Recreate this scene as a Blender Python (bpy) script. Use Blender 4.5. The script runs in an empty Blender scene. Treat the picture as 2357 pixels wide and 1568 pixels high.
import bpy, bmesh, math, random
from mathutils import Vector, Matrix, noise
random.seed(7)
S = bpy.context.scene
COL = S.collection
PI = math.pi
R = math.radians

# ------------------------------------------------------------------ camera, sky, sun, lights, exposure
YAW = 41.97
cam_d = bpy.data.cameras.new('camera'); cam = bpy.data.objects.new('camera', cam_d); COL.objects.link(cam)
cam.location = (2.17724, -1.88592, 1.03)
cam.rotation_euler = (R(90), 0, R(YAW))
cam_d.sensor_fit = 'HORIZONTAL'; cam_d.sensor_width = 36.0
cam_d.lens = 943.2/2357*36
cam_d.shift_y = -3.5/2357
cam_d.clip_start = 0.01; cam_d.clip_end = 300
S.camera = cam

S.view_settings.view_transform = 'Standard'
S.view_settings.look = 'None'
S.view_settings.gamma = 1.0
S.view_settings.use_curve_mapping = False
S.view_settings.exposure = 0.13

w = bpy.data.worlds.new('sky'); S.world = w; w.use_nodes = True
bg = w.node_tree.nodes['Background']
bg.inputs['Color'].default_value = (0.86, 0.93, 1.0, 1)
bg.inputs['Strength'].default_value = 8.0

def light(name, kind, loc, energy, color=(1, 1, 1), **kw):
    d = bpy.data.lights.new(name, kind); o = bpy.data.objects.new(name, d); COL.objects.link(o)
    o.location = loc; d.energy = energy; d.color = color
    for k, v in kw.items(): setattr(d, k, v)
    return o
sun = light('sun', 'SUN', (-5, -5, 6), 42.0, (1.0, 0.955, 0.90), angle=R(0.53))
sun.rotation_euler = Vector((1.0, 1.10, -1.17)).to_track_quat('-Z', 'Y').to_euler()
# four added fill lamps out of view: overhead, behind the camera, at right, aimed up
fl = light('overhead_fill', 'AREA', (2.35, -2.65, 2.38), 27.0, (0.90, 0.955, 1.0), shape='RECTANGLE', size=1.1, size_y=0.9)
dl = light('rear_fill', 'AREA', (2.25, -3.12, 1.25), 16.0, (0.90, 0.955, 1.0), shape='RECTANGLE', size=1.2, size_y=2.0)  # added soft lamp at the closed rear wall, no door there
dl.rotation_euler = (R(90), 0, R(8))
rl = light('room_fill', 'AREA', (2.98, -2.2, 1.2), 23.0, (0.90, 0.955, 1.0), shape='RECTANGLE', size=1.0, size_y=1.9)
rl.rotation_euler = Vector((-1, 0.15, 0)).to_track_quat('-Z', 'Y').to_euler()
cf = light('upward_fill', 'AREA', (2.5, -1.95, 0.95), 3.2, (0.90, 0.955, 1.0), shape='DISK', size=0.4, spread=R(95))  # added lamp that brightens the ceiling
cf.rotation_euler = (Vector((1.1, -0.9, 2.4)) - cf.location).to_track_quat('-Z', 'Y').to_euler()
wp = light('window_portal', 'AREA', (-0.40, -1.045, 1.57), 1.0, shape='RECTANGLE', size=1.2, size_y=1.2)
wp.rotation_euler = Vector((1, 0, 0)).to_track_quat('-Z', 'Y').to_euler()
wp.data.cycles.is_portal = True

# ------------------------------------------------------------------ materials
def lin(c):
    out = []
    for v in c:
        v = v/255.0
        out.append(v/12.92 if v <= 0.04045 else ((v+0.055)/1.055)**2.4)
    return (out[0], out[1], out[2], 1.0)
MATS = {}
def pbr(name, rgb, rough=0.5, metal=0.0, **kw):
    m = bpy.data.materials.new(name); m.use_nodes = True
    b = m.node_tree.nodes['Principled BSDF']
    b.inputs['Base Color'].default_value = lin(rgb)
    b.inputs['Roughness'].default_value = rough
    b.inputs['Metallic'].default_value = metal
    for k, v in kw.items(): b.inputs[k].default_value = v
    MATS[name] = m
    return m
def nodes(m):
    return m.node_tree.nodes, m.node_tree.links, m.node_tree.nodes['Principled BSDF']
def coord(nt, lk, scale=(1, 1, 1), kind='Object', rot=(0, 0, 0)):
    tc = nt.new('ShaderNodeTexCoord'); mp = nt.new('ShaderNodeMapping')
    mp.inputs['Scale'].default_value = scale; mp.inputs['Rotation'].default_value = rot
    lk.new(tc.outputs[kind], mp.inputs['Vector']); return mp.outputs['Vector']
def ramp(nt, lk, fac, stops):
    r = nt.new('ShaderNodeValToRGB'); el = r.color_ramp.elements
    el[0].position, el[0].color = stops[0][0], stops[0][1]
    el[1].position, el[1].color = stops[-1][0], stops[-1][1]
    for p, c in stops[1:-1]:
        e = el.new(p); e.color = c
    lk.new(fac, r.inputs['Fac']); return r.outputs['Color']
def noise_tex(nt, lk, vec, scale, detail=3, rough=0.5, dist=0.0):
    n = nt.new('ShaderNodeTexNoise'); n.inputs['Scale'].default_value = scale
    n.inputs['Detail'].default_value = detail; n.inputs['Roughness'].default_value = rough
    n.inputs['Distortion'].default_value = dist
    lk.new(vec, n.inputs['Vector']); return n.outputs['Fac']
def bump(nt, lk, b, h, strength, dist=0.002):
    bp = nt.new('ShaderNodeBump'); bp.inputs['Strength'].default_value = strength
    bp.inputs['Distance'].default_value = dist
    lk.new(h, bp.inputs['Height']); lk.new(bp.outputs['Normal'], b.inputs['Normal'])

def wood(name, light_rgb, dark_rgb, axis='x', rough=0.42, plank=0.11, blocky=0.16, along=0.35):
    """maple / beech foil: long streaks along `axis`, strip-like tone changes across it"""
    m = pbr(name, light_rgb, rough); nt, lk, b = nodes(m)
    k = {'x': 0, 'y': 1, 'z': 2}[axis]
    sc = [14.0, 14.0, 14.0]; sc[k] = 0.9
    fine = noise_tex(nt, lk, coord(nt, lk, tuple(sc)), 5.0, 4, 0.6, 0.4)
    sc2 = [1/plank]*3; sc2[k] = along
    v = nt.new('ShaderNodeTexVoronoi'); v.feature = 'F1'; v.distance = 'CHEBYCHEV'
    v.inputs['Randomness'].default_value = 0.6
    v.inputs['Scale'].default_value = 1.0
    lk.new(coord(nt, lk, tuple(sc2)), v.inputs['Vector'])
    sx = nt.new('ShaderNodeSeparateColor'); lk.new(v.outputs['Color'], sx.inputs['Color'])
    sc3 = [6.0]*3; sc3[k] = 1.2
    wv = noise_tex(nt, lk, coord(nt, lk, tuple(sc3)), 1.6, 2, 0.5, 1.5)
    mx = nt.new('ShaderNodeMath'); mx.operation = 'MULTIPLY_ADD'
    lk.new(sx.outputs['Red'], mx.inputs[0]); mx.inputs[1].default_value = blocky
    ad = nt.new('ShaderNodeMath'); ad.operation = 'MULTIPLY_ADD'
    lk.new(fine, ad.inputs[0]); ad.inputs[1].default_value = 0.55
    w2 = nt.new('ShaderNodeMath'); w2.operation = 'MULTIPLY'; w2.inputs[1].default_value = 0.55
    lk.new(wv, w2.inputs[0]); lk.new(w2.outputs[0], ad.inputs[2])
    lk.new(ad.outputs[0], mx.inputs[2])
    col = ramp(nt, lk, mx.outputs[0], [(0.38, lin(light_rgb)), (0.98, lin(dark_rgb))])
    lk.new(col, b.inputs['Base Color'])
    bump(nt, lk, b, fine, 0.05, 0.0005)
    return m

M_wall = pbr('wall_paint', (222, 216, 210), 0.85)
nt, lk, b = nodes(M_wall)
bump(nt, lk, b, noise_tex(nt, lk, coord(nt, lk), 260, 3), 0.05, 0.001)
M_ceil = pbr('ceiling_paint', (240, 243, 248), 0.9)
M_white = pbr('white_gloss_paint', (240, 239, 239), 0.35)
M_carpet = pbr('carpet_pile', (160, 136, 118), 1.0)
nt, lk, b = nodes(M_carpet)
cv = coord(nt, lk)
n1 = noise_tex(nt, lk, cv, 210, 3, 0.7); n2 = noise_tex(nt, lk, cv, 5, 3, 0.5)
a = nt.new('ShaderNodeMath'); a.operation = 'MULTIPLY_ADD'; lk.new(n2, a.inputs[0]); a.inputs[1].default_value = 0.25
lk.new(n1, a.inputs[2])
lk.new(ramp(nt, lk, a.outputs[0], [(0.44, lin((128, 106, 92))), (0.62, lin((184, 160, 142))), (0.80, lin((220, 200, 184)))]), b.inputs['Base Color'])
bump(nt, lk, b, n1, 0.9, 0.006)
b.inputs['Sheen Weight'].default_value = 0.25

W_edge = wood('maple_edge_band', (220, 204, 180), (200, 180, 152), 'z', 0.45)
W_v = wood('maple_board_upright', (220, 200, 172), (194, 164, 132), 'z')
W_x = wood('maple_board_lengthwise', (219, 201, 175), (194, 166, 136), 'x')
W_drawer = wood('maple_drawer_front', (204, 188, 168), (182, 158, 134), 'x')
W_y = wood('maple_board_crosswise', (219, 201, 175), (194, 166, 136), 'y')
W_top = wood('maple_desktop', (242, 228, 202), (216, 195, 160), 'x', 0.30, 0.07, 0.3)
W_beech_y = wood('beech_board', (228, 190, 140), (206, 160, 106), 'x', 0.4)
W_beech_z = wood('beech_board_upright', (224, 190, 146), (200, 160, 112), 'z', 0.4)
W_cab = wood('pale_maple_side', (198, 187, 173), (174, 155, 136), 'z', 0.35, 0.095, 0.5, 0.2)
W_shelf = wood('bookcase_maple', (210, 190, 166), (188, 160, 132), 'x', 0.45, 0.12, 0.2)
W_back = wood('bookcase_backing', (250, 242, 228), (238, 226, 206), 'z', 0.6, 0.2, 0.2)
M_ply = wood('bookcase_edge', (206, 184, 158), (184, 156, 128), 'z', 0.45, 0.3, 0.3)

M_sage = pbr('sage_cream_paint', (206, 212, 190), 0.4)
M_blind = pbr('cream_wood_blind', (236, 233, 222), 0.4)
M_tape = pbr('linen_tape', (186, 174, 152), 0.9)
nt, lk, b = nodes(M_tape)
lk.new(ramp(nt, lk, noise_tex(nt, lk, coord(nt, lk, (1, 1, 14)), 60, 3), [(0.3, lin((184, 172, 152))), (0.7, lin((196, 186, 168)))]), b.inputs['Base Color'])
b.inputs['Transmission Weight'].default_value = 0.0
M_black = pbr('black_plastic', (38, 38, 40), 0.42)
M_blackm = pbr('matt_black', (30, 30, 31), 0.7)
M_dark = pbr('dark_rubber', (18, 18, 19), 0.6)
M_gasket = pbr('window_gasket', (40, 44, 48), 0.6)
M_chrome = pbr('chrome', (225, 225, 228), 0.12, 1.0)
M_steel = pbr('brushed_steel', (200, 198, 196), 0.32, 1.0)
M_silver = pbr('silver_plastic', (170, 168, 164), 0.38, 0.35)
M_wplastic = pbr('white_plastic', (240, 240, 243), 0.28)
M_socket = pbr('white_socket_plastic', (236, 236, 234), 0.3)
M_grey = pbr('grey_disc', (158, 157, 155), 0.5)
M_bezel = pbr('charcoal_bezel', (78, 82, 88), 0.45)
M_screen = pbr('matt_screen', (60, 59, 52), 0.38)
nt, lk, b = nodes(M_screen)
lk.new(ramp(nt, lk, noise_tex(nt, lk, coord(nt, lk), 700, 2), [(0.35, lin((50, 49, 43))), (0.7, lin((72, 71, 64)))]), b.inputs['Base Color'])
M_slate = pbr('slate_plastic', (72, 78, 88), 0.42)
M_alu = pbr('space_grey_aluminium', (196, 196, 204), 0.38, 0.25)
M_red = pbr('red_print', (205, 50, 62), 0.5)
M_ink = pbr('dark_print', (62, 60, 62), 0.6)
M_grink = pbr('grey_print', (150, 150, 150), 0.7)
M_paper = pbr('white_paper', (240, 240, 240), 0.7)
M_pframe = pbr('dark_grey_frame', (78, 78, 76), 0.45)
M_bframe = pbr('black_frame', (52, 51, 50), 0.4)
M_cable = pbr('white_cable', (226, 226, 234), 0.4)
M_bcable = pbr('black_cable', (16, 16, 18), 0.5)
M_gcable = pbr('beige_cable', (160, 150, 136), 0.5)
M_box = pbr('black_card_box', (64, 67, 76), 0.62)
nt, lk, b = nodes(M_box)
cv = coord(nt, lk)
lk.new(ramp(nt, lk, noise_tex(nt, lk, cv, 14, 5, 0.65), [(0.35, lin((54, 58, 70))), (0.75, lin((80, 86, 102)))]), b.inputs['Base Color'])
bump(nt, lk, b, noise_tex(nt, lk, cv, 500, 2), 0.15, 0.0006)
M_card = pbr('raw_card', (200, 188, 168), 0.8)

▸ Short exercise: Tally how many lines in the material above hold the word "scene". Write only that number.

▸ Response: 2